Patel formerly consulted for Shein’s parent company, Elite Depot, and was compensated with stock worth anywhere from $1 million to $5 million, according to the financial disclosures he submitted as part of his confirmation process to lead the FBI. His financial disclosures state he plans to keep the stock.
Charles Kupperman, former deputy national security adviser during Trump’s first term who worked closely with Patel, said the 44-year-old should “divest all of his interests.”
“This is not a U.S. company and it’s a conflict of interest financially,” Kupperman said the day before Patel was confirmed.
Patel holds a roster of foreign and domestic consulting clients, none of which was revealed until his financial disclosure was made public last week, the Associated Press reports.
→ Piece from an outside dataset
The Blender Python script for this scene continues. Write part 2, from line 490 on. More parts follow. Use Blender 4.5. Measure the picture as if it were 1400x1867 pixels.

In addition to Shein, the document shows Patel drew income from an unusual range of sources — the Embassy of Qatar and a California company that rents out metal storage tanks.
The president nominated Patel to lead the FBI before former Director Christopher Wray, who was appointed by Trump during his first term, had completed his term of 10 years at the post. Both Trump and his allies have argued that Wray turned the agency against the Republican, specifically following the 2022 search of his Mar-a-Lago club during the investigation of his alleged mishandling of classified documents.
During the first Trump administration, Patel worked as chief of staff at the Defense Department, and he was also a National Security Council official.